ISU RESEARCHERS ATTEMPT FIRST MOVING TORNADO SIMULATOR

AMES, Iowa -- Three Iowa State University researchers are designing and building a simulator that will create moving tornados. Their ultimate goal is to learn how to construct homes and other buildings or structures that better withstand the wrath of a tornado.

Partha Sarkar, the T.A. and Grace Miller Wilson Endowed Chair in Engineering and an associate professor of aerospace engineering and civil engineering; Bill Gallus, associate professor of geological and atmospheric sciences; and Fred Haan, assistant professor of aerospace engineering, are collaborating on the project.

"We are basically trying to build the first tornado wind simulator ever that has a 'translating tornado,'" Gallus said. A translating tornado is one that moves in a path similar to a real tornado.

Gallus said tornado simulators typically use a stationary vortex. The researchers believe that the wind loads on buildings struck by a moving, or translating, tornado may be significantly higher than those measured in traditional wind tunnel experiments.

This study will allow researchers to test the stresses from a moving tornado. According to Sarkar, previous laboratory simulators were designed only for meteorological purposes.

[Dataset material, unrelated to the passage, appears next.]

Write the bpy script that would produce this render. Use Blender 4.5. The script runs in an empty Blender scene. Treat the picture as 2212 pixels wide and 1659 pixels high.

"The new simulator should directly help improve the safety to the general public," Gallus said. Sarkar added that building codes will eventually improve with the results from this research.

The team will be using data collected by "doppler on wheels" radars run by Josh Wurman of BITNET Inc., Boulder, Colo. This data should help them get an accurate idea of the actual wind velocity near the ground during a tornado for the purpose of evaluating the laboratory simulator.

Gallus is in charge of collecting full-scale wind speed data and numerically simulating wind flow near the ground. Sarkar is primarily responsible for designing the simulator and Haan and Sarkar will help with measurement aspects of the wind flow and wind loads.

Sarkar said 800 to 1,000 tornadoes occur annually in North America.

"Every year, on an average, 80 lives are lost and $850 million of property damage occurs in the United States due to tornados," he added.

The simulator will be built in Howe Hall and will be part of the College of Engineering's Wind Simulation and Testing (WiST) Laboratory. It will serve a dual purpose. With a flip of a switch, the simulator will generate a microburst (powerful downdraft) of wind. A second, more traditional closed-circuit wind tunnel, also being designed and built by Sarkar and Haan, will be part of WiST.

Tornados produced in the new simulator will have a vortex that is 4-feet in diameter. Sarkar said the vortex of the simulated tornado is expected to be very similar (except smaller) to the vortex of a real tornado. Their test platform will be 20 feet wide, 30 feet long and 20 feet high.

After testing the simulator, Sarkar said the team will put geometrically scaled models of low-rise and high-rise buildings, buildings with domed shaped roofs, and slender chimneys and towers in the vortex. They will then measure the surface pressures on the models to see how much wind loads they experience.

Sarkar said this data could be directly used to design buildings and other common structures that are "tornado-resistant."

The National Science Foundation provided the team with a three-year, $300,000 grant for the research.